Dopo il percorso di formazione svolto tra cittadinanza attiva, legalità ed educazione di genere nelle classi di diverse scuole calabresi, il progetto “Ponti: cultura e teatro per la cittadinanza attiva e il cambiamento” – promosso da un management tutto al femminile, composto appunto dall’associazione CCO – Crisi Come Opportunità, con il sostegno di Intesa Sanpaolo e Fondazione con il Sud – approda anche sul palco del Palazzo della Cultura di Locri. 

«È un bellissimo momento per i ragazzi della Locride che hanno la possibilità di vedere questo spettacolo dopo aver fatto i laboratori in classe - spiega Deborah Cartisano, figlia del fotografo bovalinese Lollò e referente di Libera in Calabria -. Sono stati dei momenti molto intensi di bella e vivace discussione con i ragazzi su questi temi.
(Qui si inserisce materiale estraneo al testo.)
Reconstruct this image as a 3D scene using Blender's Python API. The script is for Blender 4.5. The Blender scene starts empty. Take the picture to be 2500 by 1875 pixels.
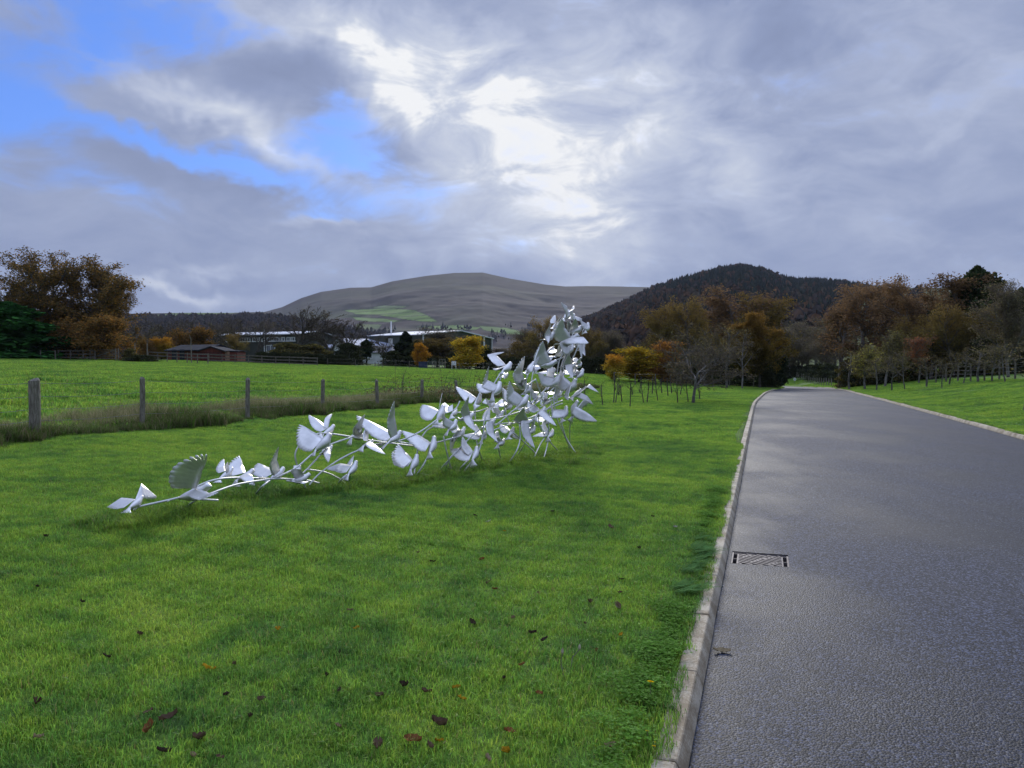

Ecco che allora poter approfondire queste tematiche e farlo direttamente con i protagonisti di queste storie diventa uno strumento importantissimo non solo di memoria ma anche di cittadinanza attiva».

Sul palco locrese lo spettacolo, in scena da oltre 10 anni e partito quest’anno dal Piccolo Teatro di Milano, ha ridato voce alle vittime della ‘Ndrangheta attraverso la maestria degli attori Daria D’Aloia, Simone Tudda, Lucia Limonta Jonathan Lazzini, che hanno regalato agli spettatori momenti letteralmente da brividi e di profonda riflessione.

«È un’emozione molto forte - racconta Vincenzo Chindamo, fratello di Maria -. La voce zittita da una criminalità organizzata violenta, aggressiva, che ha voluto mettere a tacere tante persone, tante donne, mia sorella Maria, oggi qui in teatro parla. E lo fa rompendo il muro del silenzio, dando una risposta netta alla criminalità organizzata e cioè che non è in grado di mettere a tacere delle persone, non è in grado in alcun modo di mettere a tacere il bene».

A fine spettacolo, assieme a Deborah Cartisano e Vincenzo Chindamo hanno portato la loro testimonianza Francesco Rigitano, fondatore del Centro diurno per minori “Don Milani”; Carmen Bagalà, direttrice della Caritas di Locri-Gerace e Gerhard Bantel del gruppo cooperativo Goel che dal 2003 fonde la sua anima imprenditoriale con l’impegno nel contrasto alla criminalità organizzata e che è inoltre diventato curatore dei terreni di Maria Chindamo.

«Lo spettacolo si intitola Se dicessimo la verità, ecco questo è un territorio che ha tanto bisogno di relazionarsi con verità che purtroppo sono talvolta nascoste, scomode, difficili da comprendere - ha commentato Francesco Rigitano - È bello che gli studenti abbiano l’opportunità di aprire le loro menti ascoltando queste verità dalla voce di chi ha speso la propria vita proprio in questo territorio, senza abbassare la testa di fronte alle ingiustizie».